Vortrag, gehalten zur Tagung der Fachgruppe Kommunalarchive im Verband Deutscher Archivare, Augsburg 2004

Kommen wir zum nächsten Argument: dem historischen. Wer hat sich in der Vergangenheit um Dokumentensammlungen und (Brief)-Nachlässe gekümmert? Welche Aufgabenteilung hat sich dabei herausgebildet?

Während die Geschichte der Dokumentensammlungen weit in die Frühe Neuzeit ja in das Mittelalter zurückreicht (Predigtsammlungen, genealogische Sammlungen, militärtechnische Manuskripte, Karten und Pläne, nautische Aufzeichnungen) so setzt die große Zeit der Briefnachlässe erst mit der Aufklärung und einer individuellen Briefkultur (Gellert) ein. Insbesondere das 19. Jahrhundert gilt als Hochzeit historisch relevanter Privatkorrespondenzen. In der zweiten Hälfte des 20. Jahrhunderts nimmt dies bereits ab. Wie es einmal mit der Überlieferung der Elektro-Briefkultur des 21. Jahrhunderts aussehen wird, darüber läßt sich herrlich spekulieren.
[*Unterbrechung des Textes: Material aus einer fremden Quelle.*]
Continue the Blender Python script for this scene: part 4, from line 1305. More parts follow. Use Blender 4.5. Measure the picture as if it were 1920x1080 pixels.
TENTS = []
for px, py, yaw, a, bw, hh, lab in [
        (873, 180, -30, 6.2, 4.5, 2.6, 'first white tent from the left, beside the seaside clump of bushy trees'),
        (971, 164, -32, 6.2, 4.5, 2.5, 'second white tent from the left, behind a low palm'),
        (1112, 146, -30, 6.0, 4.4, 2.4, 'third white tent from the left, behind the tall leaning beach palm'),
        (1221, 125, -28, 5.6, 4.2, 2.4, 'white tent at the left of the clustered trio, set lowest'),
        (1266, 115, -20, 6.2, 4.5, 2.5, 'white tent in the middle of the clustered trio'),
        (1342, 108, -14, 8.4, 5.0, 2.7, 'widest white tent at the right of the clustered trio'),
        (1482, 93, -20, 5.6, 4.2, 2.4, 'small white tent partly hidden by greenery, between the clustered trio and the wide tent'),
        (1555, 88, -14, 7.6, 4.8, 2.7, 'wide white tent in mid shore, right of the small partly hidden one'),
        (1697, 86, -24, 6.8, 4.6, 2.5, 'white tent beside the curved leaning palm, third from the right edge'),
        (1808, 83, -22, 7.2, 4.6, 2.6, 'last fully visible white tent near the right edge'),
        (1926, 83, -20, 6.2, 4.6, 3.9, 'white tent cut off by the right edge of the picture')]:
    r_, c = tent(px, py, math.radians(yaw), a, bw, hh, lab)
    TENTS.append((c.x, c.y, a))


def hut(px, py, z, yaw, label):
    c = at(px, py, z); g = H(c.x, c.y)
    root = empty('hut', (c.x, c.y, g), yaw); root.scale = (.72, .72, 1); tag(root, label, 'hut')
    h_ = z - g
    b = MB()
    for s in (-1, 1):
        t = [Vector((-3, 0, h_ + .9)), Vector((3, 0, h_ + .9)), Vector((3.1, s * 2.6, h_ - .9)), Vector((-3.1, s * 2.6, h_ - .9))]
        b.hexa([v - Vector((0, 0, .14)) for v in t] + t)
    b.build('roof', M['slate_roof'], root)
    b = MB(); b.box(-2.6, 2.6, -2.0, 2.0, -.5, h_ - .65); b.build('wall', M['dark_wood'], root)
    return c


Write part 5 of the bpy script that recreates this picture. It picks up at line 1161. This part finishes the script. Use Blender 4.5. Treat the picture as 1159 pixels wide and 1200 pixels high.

Zurück ins 19. Jahrhundert: Die Anregung, eigene Archive für Nachlässe einzurichten, ging 1889 von Wilhelm Dilthey aus. Er schlug vor, mehrere Literaturarchive je nach den Perioden der Literaturgeschichte einzurichten: in Weimar für die Klassik, in Heidelberg für die Humanisten, in Stuttgart für die schwäbischen Dichter, in Tübingen für Theologie, Aufklärung in Hannover, die Historische Schule in Berlin. 1891 wurde die Literaturarchivgesellschaft gegründet. Die Sammlung wuchs und ist heute Teil des Archivs der Akademie der Künste, die aktuell rege Aktivitäten auf dem Gebiet der Nachlasspflege entwickelt. Ähnliches hat sich fortgesetzt und ist weitausgreifend ausgebaut worden in Marbach und Weimar. Wir haben es also in Deutschland mit einer Struktur von Spezialarchiven zu tun. Ähnliches läßt sich auch in anderen künstlerischen Sparten (Architektur, Musik, Theater, Film etc.) beobachten. Genauer betrachtet handelt es sich dabei vielfach um Einrichtungen mit Archivfunktionen, die zwischen Archiv, Bibliothek, Museum und Universitärem Institut changieren, je nach organisatorisch-institutioneller Trägerschaft.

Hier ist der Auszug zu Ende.